Mi hijo el pescador se sentía feliz, se le notaba feliz, ponía su corazón en cada paso y cada lance aunque no le hubiera picado ni una. Yo he tardado más de cuarenta años en sentirme como él junto al río, con truchas o sin truchas, feliz y afortunado por el hecho de estar ahí, metido en el agua, sintiendo su frialdad, la corriente fuerte, la primavera despertándose, nada más.

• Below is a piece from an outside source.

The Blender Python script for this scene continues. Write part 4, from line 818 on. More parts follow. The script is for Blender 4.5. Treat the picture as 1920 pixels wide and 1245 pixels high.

La felicidad, su secreto, no está para el pescador en los peces sino en el río, en su corriente, en las piedras suaves y pulidas por miles de inviernos. Mi hijo el pescador me lo descubre sin decirlo. Los torpes como yo, hay cosas que tardamos mucho tiempo en descubrir y en aprender. Me he levantado antes del amanecer cuarenta años para ver salir el sol junto al agua y lanzar mi señuelo lejos, en lo más profundo, en lo más oscuro, en el lugar misterioso donde acechan las truchas más grandes y los días más intensos.
Mi hijo el pescador dice que ha perdido tres señuelos. Mi hermano Ángel le responde: Y muchos más que perderás, hay que arriesgar siempre si quieres ser un buen pescador. Mejor perder señuelos en el río que tenerlos en una caja en casa, inútiles.
Arriesgar, derrochar los días, sentir que mi hijo el pescador ya sabe más que yo.